I WILL spend one minute each day in my studio.

Sweet. Simple. Steadfast. And further mused (is mused a verb?) by my friend Lela. Lee was supporting a fellow Weight Watcher buddy (she used to be a Weight Watcher counselor) with something she just read about resolutions. That something was the reasoning that we seem to fail at resolutions because they are often hard-to-impossible to live up to. In order to succeed, we need to make baby-step goals that are not only achievable, but give us those little victories to boost us on when we succeed. The idea is that we can string a lot of little victories together to change our worlds (and win at resolutions).

My goal of a minute each day seems ridiculous on one hand, but entirely doable and like a slightly sneaky self-psych project on the other.

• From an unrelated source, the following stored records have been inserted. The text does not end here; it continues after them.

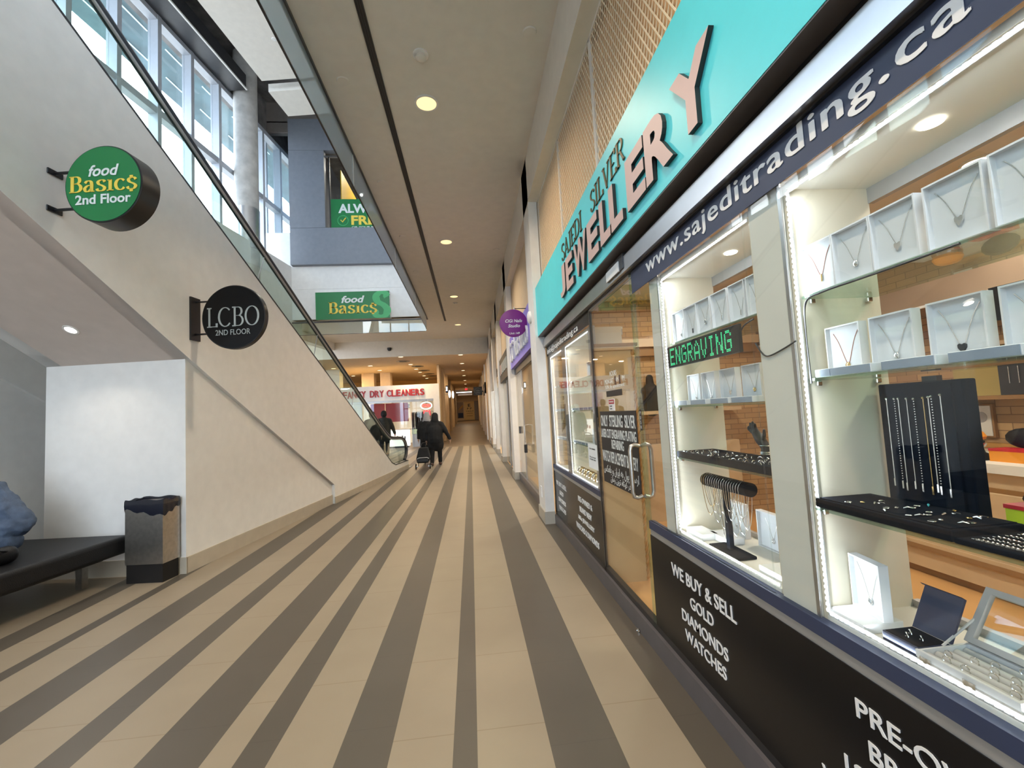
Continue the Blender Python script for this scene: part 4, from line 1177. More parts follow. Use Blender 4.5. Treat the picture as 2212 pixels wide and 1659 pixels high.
# side of the far showcase seen through the door, with a twisted rope moulding
t = thing('case_end_panel', 'plain tan end panel of the further showcase seen through the door', 'panel', (1.2, 3.485, 0))
B(1.03, 1.345, 3.475, 3.495, 0, 1.90).build('board', 'tan_panel', t)
B(1.03, 1.40, 3.455, 3.51, 1.90, 1.925).build('cornice', 'wood_line', t)
B(1.03, 1.38, 3.462, 3.505, 1.87, 1.90).build('moulding', 'wood_cream', t)
rp = MB()
for ph in (0, PI):
    rp.tube([(1.362+.011*math.cos(ph+i*.75), 3.483+.011*math.sin(ph+i*.75), .02+i*.0131) for i in range(142)], .012, 8)
rp.build('rope_moulding', 'rope_gold', t, smooth=True)
# lamps of the showcases: LED tapes
def tape_light(loc, length, power, along, direc):
    """thin rectangular lamp lying along an LED tape"""
    x = Vector(along).normalized()
    z = -Vector(direc)
    z = (z-x*z.dot(x)).normalized()
    o = area('led_tape_light', loc, length, power*0.75, COOL, direc, 0.012)
    o.matrix_world = Matrix.Translation(Vector(loc)) @ Matrix((x, z.cross(x), z)).transposed().to_4x4()
for (y, ln, z, d, p) in ((1.80, .70, .77, (0.6, 0, 1), 1.5), (1.80, .70, 2.04, (0.6, 0, -1), 2.2), (.35, 1.75, .77, (0.6, 0, 1), 3.4), (.35, 1.75, 2.04, (.6, 0, -1), 5.0), (4.05, .85, 2.04, (.6, 0, -1), 2.6), (5.03, .6, 2.04, (.6, 0, -1), 2.2), (4.05, .85, .75, (.6, 0, 1), 1.2), (5.03, .6, .75, (.6, 0, 1), 1.0)):
    tape_light((1.036, y, z), ln, p, (0, 1, 0), d)
for (y, p) in ((2.15, 1.6), (1.235, 1.8), (4.49, 1.4), (5.35, 1.2)):
    tape_light((1.036, y, 1.40), 1.25, p, (0, 0, 1), (0.75, -0.66, 0))

# ================================================================== SHOWCASE CONTENTS
def necklace_box(label, loc, group, w_=.118, h=.151, d=.026):
    t = thing('necklace_box', label, 'jewellery box', (0, 0, 0), group)
    f = MB()
    e = .004
    f.box(0, d, -w_/2, -w_/2+e, 0, h).box(0, d, w_/2-e, w_/2, 0, h).box(0, d, -w_/2+e, w_/2-e, h-e, h).box(0, d, -w_/2+e, w_/2-e, 0, e).box(d-e, d, -w_/2+e, w_/2-e, e, h-e)
    f.build('shell', 'box_white', t)
    B(d-.012, d-.006, -w_/2+e, w_/2-e, e, h-e).build('backing_card', 'paper', t)
    t.location = loc
    return t
def necklace(label, loc, group, chain='silver', pend='silver', drop=.078, w_=.085, h=.151, kind=0):
    t = thing('necklace', label, 'necklace', (0, 0, 0), group)
    zt = h-.02
    x = .0135
    pts = cat_([(-w_/2, zt), (-w_*.3, zt-drop*.36), (-.006, zt-drop), (0, zt-drop-.003), (.006, zt-drop), (w_*.3, zt-drop*.36), (w_/2, zt)], 4)
    MB().tube([(x, a, b) for a, b in pts], .0011, 5).build('chain', chain, t)
    zc_ = zt-drop-.004
    if kind == 0: MB().ball((x-.002, 0, zc_-.008), .009, 10, (.45, .9, 1)).build('pendant', pend, t, smooth=True)
    elif kind == 1: MB().prism([(0, -.018), (.008, -.006), (.0085, .001), (.005, .004), (0, .001), (-.005, .004), (-.0085, .001), (-.008, -.006)], lambda a, b, d_: (x-.004+d_, a, zc_+b), 0, .005).build('pendant', pend, t)
    elif kind == 2:
        m = MB()
        m.tube([(x-.002, .007*math.cos(a), zc_-.009+.009*math.sin(a)) for a in [2*PI*i/14 for i in range(14)]], .002, 6, closed=True)
        m.build('pendant', pend, t, smooth=True)
    else: MB().box(x-.004, x, -.004, .004, zc_-.022, zc_).build('pendant', pend, t, bevel=.0015)
    t.location = loc
    return t
ordn = ['first', 'second', 'third', 'fourth', 'fifth', 'sixth', 'seventh', 'eighth']
pb = None
def row(ys, x, z, where, grp, kinds):
    global pb
    for i, y in enumerate(ys):
        lab = 'white necklace box, %s from the left, %s' % (ordn[i], where)
        if pb is None: pb = necklace_box(lab, (x, y, z), 'necklace boxes '+grp)
        else: dup(pb, (x, y, z), lab, 'necklace boxes '+grp)
        ch, pe, kd, dr = kinds[i % len(kinds)]
        cname = {'silver': 'fine silver', 'rose_cord': 'reddish cord', 'gold': 'fine gold'}[ch]
        necklace('%s necklace in %s box from left, %s' % (cname, ordn[i], where), (x, y, z), 'necklaces '+grp, ch, pe, dr, kind=kd)
kA = [('silver', 'silver', 0, .085), ('silver', 'black_metal', 3, .085), ('silver', 'silver', 2, .07), ('silver', 'silver', 3, .075), ('silver', 'silver', 3, .085), ('silver', 'silver', 0, .07)]
row((2.08, 1.962, 1.846, 1.717, 1.588, 1.49), 1.06, 1.713, 'top shelf, bay left of the post', 'on the top shelf left of the post', kA)
kA2 = [('silver', 'silver', 2, .085), ('silver', 'silver', 0, .09), ('silver', 'silver', 1, .075), ('silver', 'gold', 0, .07)]
row((2.09, 1.953, 1.798, 1.637), 1.12, 1.392, 'middle shelf, bay left of the post', 'on the middle shelf left of the post', kA2)
kB = [('rose_cord', 'gold', 3, .075), ('silver', 'silver', 0, .075), ('silver', 'silver', 1, .075), ('silver', 'silver', 1, .072), ('silver', 'silver', 0, .07)]
row((1.19, 1.071, .952, .816, .688, .56, .44), 1.055, 1.7125, 'top shelf of the right-hand bay', 'on the top shelf of the right bay', kB)
kB2 = [('rose_cord', 'gold', 0, .088), ('silver', 'silver', 0, .08), ('silver', 'black_metal', 1, .085), ('silver', 'silver', 2, .07)]
row((1.176, 1.028, .875, .73, .58), 1.10, 1.4555, 'middle shelf of the right-hand bay', 'on the middle shelf of the right bay', kB2)
# flat earring boxes on the front of the middle shelves
def flat_box(label, loc, group, w_=.132):
    t = thing('flat_box', label, 'jewellery box', (0, 0, 0), group)
    B(0.002, .05, -w_/2, w_/2, 0, .024).build('shell', 'box_white', t, bevel=.002)
    B(0, .003, -w_/2+.003, w_/2-.003, .002, .0225).build('front_label', 'box_grey', t)
    t.location = loc
    return t
fb = None
for grp, ys, z in (('middle shelf left of the post', (2.10, 1.93, 1.757, 1.602), 1.391), ('middle shelf of the right bay', (1.18, 1.108, .949, .792, .63), 1.456)):
    for i, y in enumerate(ys):
        lab = 'flat white grey-fronted box, %s from the left, %s' % (ordn[i], grp)
        if grp.endswith('bay') and i == 0: y = 1.20; wsc = .062
        if fb is None: fb = flat_box(lab, (1.048, y, z), 'flat boxes on the '+grp)
        else:
            o = dup(fb, (1.048, y, z), lab, 'flat boxes on the '+grp)
            if grp.endswith('bay') and i == 0: o.scale = (1, .42, 1)
# LED message sign hanging in the left bay
t = thing('led_sign', 'black dot-matrix sign with green lit letters in the bay left of the post', 'sign', (1.02, 1.84, 1.63))
B(1.018, 1.032, 1.535, 2.132, 1.582, 1.690).build('housing', 'black_plastic', t, bevel=.002)
F5 = {'E': '11111 10000 10000 11110 10000 10000 11111', 'N': '10001 11001 11001 10101 10011 10011 10001', 'G': '01110 10001 10000 10111 10001 10001 01110', 'R': '11110 10001 10001 11110 10100 10010 10001',
      'A': '00100 01010 10001 10001 11111 10001 10001', 'V': '10001 10001 10001 10001 01010 01010 00100', 'I': '01110 00100 00100 00100 00100 00100 01110'}
gl = MB()
cw, chh = .0046*2, .0058
pit = (2.108-1.575)/9
for li, chx in enumerate('ENGRAVING'):
    for r_i, rw in enumerate(F5[chx].split()):
        for c_i, b_ in enumerate(rw):
            if b_ == '1':
                for sub in (0, 1):
                    y = 2.104-li*pit-c_i*.0095
                    z = 1.677-(r_i*2+sub)*.0061
                    gl.box(1.0172, 1.0182, y-.0082, y-.0012, z-.0036, z)
g_ = gl.build('lit_letters', E_GREEN, t)
g_['kind'] = 'stuff'
MB().tube(cat_([(1.03, 1.535, 1.665), (1.022, 1.50, 1.678), (1.03, 1.46, 1.69)], 5), .003, 6).build('lead', 'black_plastic', t)
o = MB().tube([(1.018, a, b) for a, b in cat_([(1.445, 1.60), (1.42, 1.565), (1.395, 1.547), (1.36, 1.548), (1.30, 1.562), (1.255, 1.575)], 6)], .0026, 6).build('power_cord', 'black_plastic', smooth=True)
tag(o, 'thin black cord drooping across the pale post between the bays', 'cord')
o = MB().tube([(1.04, a, b) for a, b in cat_([(1.235, 1.44), (1.238, 1.60), (1.225, 1.69), (1.16, 1.7035), (1.05, 1.7035), (.95, 1.703), (.80, 1.704)], 6)], .003, 6).build('power_cord', 'black_plastic', smooth=True)
tag(o, 'black cord running under the top glass shelf of the right-hand bay', 'cord')
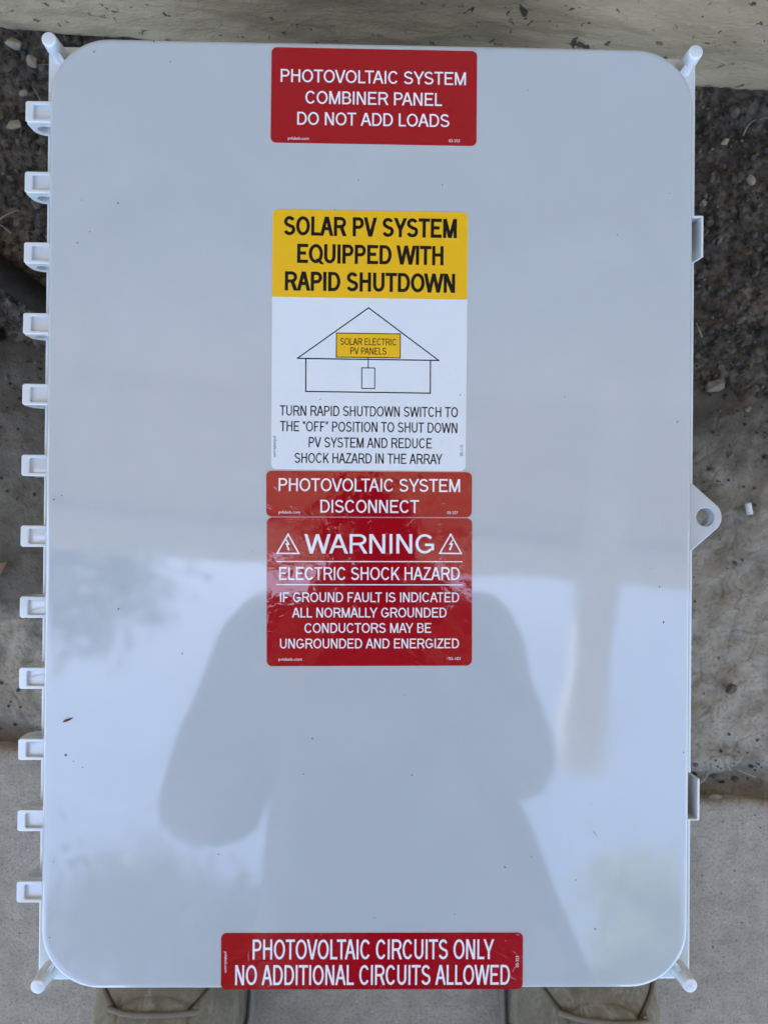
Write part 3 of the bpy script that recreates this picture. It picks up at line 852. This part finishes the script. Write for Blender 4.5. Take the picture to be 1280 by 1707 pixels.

I tried it last night. My one minute turned into ten-plus and I ended my time with a head full of inspiration. Then, I worked another hour at my computer doing a little research that spurred me back downtown (my studio is in my basement) the next day.

Yep! On the third, I got up and the first thing I did – in my pajammahs (Pajammah Time) – was run down to my studio where I stayed ‘til I was so hungry, it was eat or feint on my found objects! I spent two-and-a-half hours working and grinning from ear-to-ear!

Today’s the 7th and I have been (really, I’m not lyin’) working in my studio each and every day. The time varies from about ten minutes to three hours, but I think I’ve psyched myself out in a totally good way. Sometimes I’m in my jammies; sometimes I’m not – but I’m ALWAYS present with my good junk working these little hands of mine!